Palladino, "l'unico in Europa": il miracolo del Monza tutto in una statistica
Quando Thiago Motta fu ingaggiato per guidare il Genoa si sprecarono pagine, inchiostro e server per descriverlo come un pazzo rivoluzionario che avrebbe schierato le sue squadre con il 2-7-2. Manco fosse un fan di Oronzo Canà, il povero Thiago fu etichettato per una provocazione: «Non ho un modulo fisso, tant’è che per me la squadra si può leggere anche partendo dalla fascia destra arrivando alla sinistra: che ne dice se giochiamo con il 2-7-2?». Era un modo per dire che, nel calcio contemporaneo, il sistema di gioco è secondario rispetto all’occupazione dello spazio. Spalletti ripete ogni volta che può che il suo gran Napoli gioca basandosi su questa idea, ma se lo dice il vecchio è cosa seria, se invece lo dice un giovane (nel 2019 Thiago aveva 37 anni) è un delirio di onnipotenza. Ora Thiago di anni ne ha 40 tondi e guida il Bologna verso l’Europa dopo averlo raccolto da Sinisa Mihajlovic: l’eredità più pesante che si possa immaginare. La squadra gioca con un 4-2-3-1 dinamico il cui scopo è valorizzare i giovani della rosa (Zirkzee, Ferguson, Lucumì e Posch sono investimenti consigliati alle grandi italiane) che sono stati allevati in paesi dove è naturale il gioco intenso.
VIRTUOSO DELLA PANCHINA
Ovviamente serve abbinare il tutto ai risultati, altrimenti Thiago sarebbe davvero un virtuoso della panchina come veniva descritto all’inizio: in 15 gare di A ha raccolto 23 punti, uno in meno di Milan e Atalanta. E già allo Spezia aveva dimostrato di avere un solido presente prima che un radioso futuro, salvandosi con il mercato semibloccato e senza fiducia della società, a differenza di Italiano l’anno precedente. Anche Roberto De Zerbi era considerato un visionario del bel gioco senza occhi nella realtà. Forse perché, come Thiago, ha iniziato in A a 37 anni, quando uno potrebbe ancora giocare. Noialtri non siamo abituati a Nagelsmann che a 28 anni diventa tecnico dell’Hoffenheim e più giovane mister nella storia della Bundesliga. Infatti De Zerbi si sta consacrando all’estero, in Premier, al Brighton che, in poche settimane, gioca come lui desidera, aggiungendo al calcio di posizione del Sassuolo la fisicità britannica. Ora è sesto con possibilità di superare il Tottenham di Conte e agganciare il Newcastle in zona Champions.

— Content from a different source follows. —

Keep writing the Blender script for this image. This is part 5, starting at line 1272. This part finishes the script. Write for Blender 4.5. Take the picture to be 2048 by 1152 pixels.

A proposito di giovani e di Premier, chi guida il campionato? L’Arsenal di Arteta. Un altro 40enne a cui i Gunners sono stati affidati tre anni fa. Certo, l’apprendistato al fianco di Guardiola non è per tutti ma Pep sapeva che l’allievo avrebbe battuto il maestro e pure Mourinho, quando allenava il Tottenham, disse che sarebbe diventato un fuoriclasse. Arteta, in quel momento, perdeva la metà della partite con l’Arsenal. Ci vuole tempo per i giovani? Non è detto perché, avendolo vissuto, la loro capacità di capire lo schizofrenico calcio contemporaneo è superiore. Lo dimostra Palladino che, a 38 anni, sta trascinando il Monza a ritmo europeo. È l’unico imbattuto in A in questo avvio di anno solare: due vittorie e quattro pareggi.
Il segreto della nuova generazione è la vicinanza di età ai giocatori che allenano, cosa riconosciuta anche al 46enne Inzaghi nell’Inter battuto pochi giorni fa dall’Empoli di Zanetti, altro 40enne che riesce ad abbinare i risultati allo studio e il gioco. Questi giovani allenatori funzionano perché hanno una dialettica pacata, rilassata, naturale. Funzionano perché non vogliono emulare i modelli più vecchi di loro. Funzionano perché cercano una propria identità, ma non ne sono schiavi. Funzionano perché vogliono portare valore al calcio, di cui sono sinceramente appassionati. Funzionano perché partono dalle squadre piccole, senza pretendere la grande panchina per la carriera da calciatori. Funzionano perché sono compagni di squadra aggiunti ma sanno anche conservare la propria autorevolezza, senza essere autoritari. Funzionano. Punto.